SHORT EXERCISE:
Copy each line exactly. Leave nothing out.

LISTED ENTRIES:
• • • • • • •

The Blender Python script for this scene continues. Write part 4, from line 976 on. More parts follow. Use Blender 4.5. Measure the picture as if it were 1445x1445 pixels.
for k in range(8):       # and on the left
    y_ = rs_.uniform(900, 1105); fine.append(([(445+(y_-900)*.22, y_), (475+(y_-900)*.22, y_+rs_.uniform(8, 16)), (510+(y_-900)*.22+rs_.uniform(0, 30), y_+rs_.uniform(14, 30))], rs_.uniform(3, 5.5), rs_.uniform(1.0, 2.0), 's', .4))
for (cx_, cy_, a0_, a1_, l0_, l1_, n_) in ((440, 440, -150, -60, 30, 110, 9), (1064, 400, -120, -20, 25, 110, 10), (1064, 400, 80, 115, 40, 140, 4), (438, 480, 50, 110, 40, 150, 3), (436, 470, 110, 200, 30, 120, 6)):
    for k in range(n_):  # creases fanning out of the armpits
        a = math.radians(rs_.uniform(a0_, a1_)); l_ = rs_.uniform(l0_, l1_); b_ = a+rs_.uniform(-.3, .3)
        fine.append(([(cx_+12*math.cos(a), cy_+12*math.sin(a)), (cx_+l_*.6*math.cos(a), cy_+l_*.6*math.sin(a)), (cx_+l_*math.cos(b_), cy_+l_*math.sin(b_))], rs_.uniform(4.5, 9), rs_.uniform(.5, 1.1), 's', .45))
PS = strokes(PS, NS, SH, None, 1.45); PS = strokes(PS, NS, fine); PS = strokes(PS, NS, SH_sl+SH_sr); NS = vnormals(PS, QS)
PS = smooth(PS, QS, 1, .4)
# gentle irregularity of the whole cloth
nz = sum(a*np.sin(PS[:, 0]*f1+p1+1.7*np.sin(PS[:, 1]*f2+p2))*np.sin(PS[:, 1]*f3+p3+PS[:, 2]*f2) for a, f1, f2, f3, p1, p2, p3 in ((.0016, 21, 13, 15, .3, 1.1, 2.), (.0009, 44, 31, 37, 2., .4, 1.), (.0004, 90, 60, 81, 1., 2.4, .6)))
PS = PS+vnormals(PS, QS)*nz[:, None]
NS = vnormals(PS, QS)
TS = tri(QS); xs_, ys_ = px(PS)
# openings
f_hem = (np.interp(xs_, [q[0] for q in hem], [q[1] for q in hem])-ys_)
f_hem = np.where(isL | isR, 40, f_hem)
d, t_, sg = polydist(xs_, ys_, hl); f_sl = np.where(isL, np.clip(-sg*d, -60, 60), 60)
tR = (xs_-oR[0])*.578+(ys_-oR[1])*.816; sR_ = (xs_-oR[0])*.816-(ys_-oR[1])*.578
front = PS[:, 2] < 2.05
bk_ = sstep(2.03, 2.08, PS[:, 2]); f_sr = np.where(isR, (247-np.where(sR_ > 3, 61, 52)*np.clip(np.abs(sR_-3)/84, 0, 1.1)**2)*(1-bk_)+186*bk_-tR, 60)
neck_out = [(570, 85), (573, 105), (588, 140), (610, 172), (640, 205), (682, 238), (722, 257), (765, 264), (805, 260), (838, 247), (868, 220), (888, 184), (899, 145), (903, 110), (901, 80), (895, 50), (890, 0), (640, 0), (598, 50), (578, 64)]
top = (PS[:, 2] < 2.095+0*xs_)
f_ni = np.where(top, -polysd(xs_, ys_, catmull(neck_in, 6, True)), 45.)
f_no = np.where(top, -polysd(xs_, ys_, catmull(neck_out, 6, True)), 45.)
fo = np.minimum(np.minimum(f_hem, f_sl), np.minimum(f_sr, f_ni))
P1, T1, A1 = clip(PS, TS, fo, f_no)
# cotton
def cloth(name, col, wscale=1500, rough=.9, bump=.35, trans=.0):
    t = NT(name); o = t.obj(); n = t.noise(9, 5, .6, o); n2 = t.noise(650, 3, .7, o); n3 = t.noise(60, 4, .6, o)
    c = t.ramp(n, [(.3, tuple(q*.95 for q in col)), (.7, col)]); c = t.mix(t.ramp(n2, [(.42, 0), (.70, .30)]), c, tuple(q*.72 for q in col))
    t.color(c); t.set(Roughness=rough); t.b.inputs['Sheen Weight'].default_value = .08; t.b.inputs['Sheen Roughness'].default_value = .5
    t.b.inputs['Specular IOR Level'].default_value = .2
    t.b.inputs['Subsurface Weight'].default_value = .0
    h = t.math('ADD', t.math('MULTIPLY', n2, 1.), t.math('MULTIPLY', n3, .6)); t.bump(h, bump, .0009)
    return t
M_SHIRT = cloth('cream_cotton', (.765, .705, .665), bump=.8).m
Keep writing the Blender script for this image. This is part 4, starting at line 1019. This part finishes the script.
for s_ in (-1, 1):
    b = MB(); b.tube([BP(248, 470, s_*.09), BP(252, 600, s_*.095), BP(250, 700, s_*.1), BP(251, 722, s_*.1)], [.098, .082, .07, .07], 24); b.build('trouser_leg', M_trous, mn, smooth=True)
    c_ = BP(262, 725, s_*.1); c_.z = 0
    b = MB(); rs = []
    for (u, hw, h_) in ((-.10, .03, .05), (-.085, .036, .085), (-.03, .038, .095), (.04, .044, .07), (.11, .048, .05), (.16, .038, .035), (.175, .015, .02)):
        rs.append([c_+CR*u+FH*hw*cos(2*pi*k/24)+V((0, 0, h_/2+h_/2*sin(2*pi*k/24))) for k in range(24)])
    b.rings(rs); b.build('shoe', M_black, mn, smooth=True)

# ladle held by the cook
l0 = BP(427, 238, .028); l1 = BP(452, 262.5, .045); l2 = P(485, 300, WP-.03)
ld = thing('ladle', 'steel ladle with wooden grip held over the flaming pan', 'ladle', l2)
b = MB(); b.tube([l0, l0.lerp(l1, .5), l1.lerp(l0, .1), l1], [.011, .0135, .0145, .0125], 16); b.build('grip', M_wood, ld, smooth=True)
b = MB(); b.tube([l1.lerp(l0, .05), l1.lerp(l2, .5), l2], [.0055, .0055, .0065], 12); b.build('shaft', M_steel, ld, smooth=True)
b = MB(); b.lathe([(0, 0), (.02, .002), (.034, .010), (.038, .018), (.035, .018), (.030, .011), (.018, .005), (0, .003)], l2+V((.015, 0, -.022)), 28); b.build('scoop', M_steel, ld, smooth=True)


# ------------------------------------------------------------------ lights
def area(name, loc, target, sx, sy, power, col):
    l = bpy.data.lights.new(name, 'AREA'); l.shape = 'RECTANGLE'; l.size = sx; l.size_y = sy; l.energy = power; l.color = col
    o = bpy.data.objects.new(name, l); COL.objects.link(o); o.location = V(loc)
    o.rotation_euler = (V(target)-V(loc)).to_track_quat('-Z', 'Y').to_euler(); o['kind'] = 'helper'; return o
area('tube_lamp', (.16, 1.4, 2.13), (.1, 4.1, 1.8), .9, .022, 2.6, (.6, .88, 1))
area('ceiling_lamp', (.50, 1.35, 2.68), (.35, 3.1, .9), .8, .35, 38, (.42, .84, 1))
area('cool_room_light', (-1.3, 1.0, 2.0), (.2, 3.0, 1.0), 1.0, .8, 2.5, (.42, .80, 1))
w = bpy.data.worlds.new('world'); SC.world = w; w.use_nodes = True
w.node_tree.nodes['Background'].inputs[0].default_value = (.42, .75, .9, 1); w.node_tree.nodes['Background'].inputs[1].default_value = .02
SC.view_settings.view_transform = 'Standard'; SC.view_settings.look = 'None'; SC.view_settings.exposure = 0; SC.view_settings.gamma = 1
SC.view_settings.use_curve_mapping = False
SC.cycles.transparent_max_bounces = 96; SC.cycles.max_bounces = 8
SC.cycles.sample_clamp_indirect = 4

• • • • • • •

WRITTEN SOLUTION:
The Blender Python script for this scene continues. Write part 4, from line 976 on. More parts follow. Use Blender 4.5. Measure the picture as if it were 1445x1445 pixels.
for k in range(8):       # and on the left
    y_ = rs_.uniform(900, 1105); fine.append(([(445+(y_-900)*.22, y_), (475+(y_-900)*.22, y_+rs_.uniform(8, 16)), (510+(y_-900)*.22+rs_.uniform(0, 30), y_+rs_.uniform(14, 30))], rs_.uniform(3, 5.5), rs_.uniform(1.0, 2.0), 's', .4))
for (cx_, cy_, a0_, a1_, l0_, l1_, n_) in ((440, 440, -150, -60, 30, 110, 9), (1064, 400, -120, -20, 25, 110, 10), (1064, 400, 80, 115, 40, 140, 4), (438, 480, 50, 110, 40, 150, 3), (436, 470, 110, 200, 30, 120, 6)):
    for k in range(n_):  # creases fanning out of the armpits
        a = math.radians(rs_.uniform(a0_, a1_)); l_ = rs_.uniform(l0_, l1_); b_ = a+rs_.uniform(-.3, .3)
        fine.append(([(cx_+12*math.cos(a), cy_+12*math.sin(a)), (cx_+l_*.6*math.cos(a), cy_+l_*.6*math.sin(a)), (cx_+l_*math.cos(b_), cy_+l_*math.sin(b_))], rs_.uniform(4.5, 9), rs_.uniform(.5, 1.1), 's', .45))
PS = strokes(PS, NS, SH, None, 1.45); PS = strokes(PS, NS, fine); PS = strokes(PS, NS, SH_sl+SH_sr); NS = vnormals(PS, QS)
PS = smooth(PS, QS, 1, .4)
# gentle irregularity of the whole cloth
nz = sum(a*np.sin(PS[:, 0]*f1+p1+1.7*np.sin(PS[:, 1]*f2+p2))*np.sin(PS[:, 1]*f3+p3+PS[:, 2]*f2) for a, f1, f2, f3, p1, p2, p3 in ((.0016, 21, 13, 15, .3, 1.1, 2.), (.0009, 44, 31, 37, 2., .4, 1.), (.0004, 90, 60, 81, 1., 2.4, .6)))
PS = PS+vnormals(PS, QS)*nz[:, None]
NS = vnormals(PS, QS)
TS = tri(QS); xs_, ys_ = px(PS)
# openings
f_hem = (np.interp(xs_, [q[0] for q in hem], [q[1] for q in hem])-ys_)
f_hem = np.where(isL | isR, 40, f_hem)
d, t_, sg = polydist(xs_, ys_, hl); f_sl = np.where(isL, np.clip(-sg*d, -60, 60), 60)
tR = (xs_-oR[0])*.578+(ys_-oR[1])*.816; sR_ = (xs_-oR[0])*.816-(ys_-oR[1])*.578
front = PS[:, 2] < 2.05
bk_ = sstep(2.03, 2.08, PS[:, 2]); f_sr = np.where(isR, (247-np.where(sR_ > 3, 61, 52)*np.clip(np.abs(sR_-3)/84, 0, 1.1)**2)*(1-bk_)+186*bk_-tR, 60)
neck_out = [(570, 85), (573, 105), (588, 140), (610, 172), (640, 205), (682, 238), (722, 257), (765, 264), (805, 260), (838, 247), (868, 220), (888, 184), (899, 145), (903, 110), (901, 80), (895, 50), (890, 0), (640, 0), (598, 50), (578, 64)]
top = (PS[:, 2] < 2.095+0*xs_)
f_ni = np.where(top, -polysd(xs_, ys_, catmull(neck_in, 6, True)), 45.)
f_no = np.where(top, -polysd(xs_, ys_, catmull(neck_out, 6, True)), 45.)
fo = np.minimum(np.minimum(f_hem, f_sl), np.minimum(f_sr, f_ni))
P1, T1, A1 = clip(PS, TS, fo, f_no)
# cotton
def cloth(name, col, wscale=1500, rough=.9, bump=.35, trans=.0):
    t = NT(name); o = t.obj(); n = t.noise(9, 5, .6, o); n2 = t.noise(650, 3, .7, o); n3 = t.noise(60, 4, .6, o)
    c = t.ramp(n, [(.3, tuple(q*.95 for q in col)), (.7, col)]); c = t.mix(t.ramp(n2, [(.42, 0), (.70, .30)]), c, tuple(q*.72 for q in col))
    t.color(c); t.set(Roughness=rough); t.b.inputs['Sheen Weight'].default_value = .08; t.b.inputs['Sheen Roughness'].default_value = .5
    t.b.inputs['Specular IOR Level'].default_value = .2
    t.b.inputs['Subsurface Weight'].default_value = .0
    h = t.math('ADD', t.math('MULTIPLY', n2, 1.), t.math('MULTIPLY', n3, .6)); t.bump(h, bump, .0009)
    return t
M_SHIRT = cloth('cream_cotton', (.765, .705, .665), bump=.8).m
Keep writing the Blender script for this image. This is part 4, starting at line 1019. This part finishes the script.
for s_ in (-1, 1):
    b = MB(); b.tube([BP(248, 470, s_*.09), BP(252, 600, s_*.095), BP(250, 700, s_*.1), BP(251, 722, s_*.1)], [.098, .082, .07, .07], 24); b.build('trouser_leg', M_trous, mn, smooth=True)
    c_ = BP(262, 725, s_*.1); c_.z = 0
    b = MB(); rs = []
    for (u, hw, h_) in ((-.10, .03, .05), (-.085, .036, .085), (-.03, .038, .095), (.04, .044, .07), (.11, .048, .05), (.16, .038, .035), (.175, .015, .02)):
        rs.append([c_+CR*u+FH*hw*cos(2*pi*k/24)+V((0, 0, h_/2+h_/2*sin(2*pi*k/24))) for k in range(24)])
    b.rings(rs); b.build('shoe', M_black, mn, smooth=True)

# ladle held by the cook
l0 = BP(427, 238, .028); l1 = BP(452, 262.5, .045); l2 = P(485, 300, WP-.03)
ld = thing('ladle', 'steel ladle with wooden grip held over the flaming pan', 'ladle', l2)
b = MB(); b.tube([l0, l0.lerp(l1, .5), l1.lerp(l0, .1), l1], [.011, .0135, .0145, .0125], 16); b.build('grip', M_wood, ld, smooth=True)
b = MB(); b.tube([l1.lerp(l0, .05), l1.lerp(l2, .5), l2], [.0055, .0055, .0065], 12); b.build('shaft', M_steel, ld, smooth=True)
b = MB(); b.lathe([(0, 0), (.02, .002), (.034, .010), (.038, .018), (.035, .018), (.030, .011), (.018, .005), (0, .003)], l2+V((.015, 0, -.022)), 28); b.build('scoop', M_steel, ld, smooth=True)


# ------------------------------------------------------------------ lights
def area(name, loc, target, sx, sy, power, col):
    l = bpy.data.lights.new(name, 'AREA'); l.shape = 'RECTANGLE'; l.size = sx; l.size_y = sy; l.energy = power; l.color = col
    o = bpy.data.objects.new(name, l); COL.objects.link(o); o.location = V(loc)
    o.rotation_euler = (V(target)-V(loc)).to_track_quat('-Z', 'Y').to_euler(); o['kind'] = 'helper'; return o
area('tube_lamp', (.16, 1.4, 2.13), (.1, 4.1, 1.8), .9, .022, 2.6, (.6, .88, 1))
area('ceiling_lamp', (.50, 1.35, 2.68), (.35, 3.1, .9), .8, .35, 38, (.42, .84, 1))
area('cool_room_light', (-1.3, 1.0, 2.0), (.2, 3.0, 1.0), 1.0, .8, 2.5, (.42, .80, 1))
w = bpy.data.worlds.new('world'); SC.world = w; w.use_nodes = True
w.node_tree.nodes['Background'].inputs[0].default_value = (.42, .75, .9, 1); w.node_tree.nodes['Background'].inputs[1].default_value = .02
SC.view_settings.view_transform = 'Standard'; SC.view_settings.look = 'None'; SC.view_settings.exposure = 0; SC.view_settings.gamma = 1
SC.view_settings.use_curve_mapping = False
SC.cycles.transparent_max_bounces = 96; SC.cycles.max_bounces = 8
SC.cycles.sample_clamp_indirect = 4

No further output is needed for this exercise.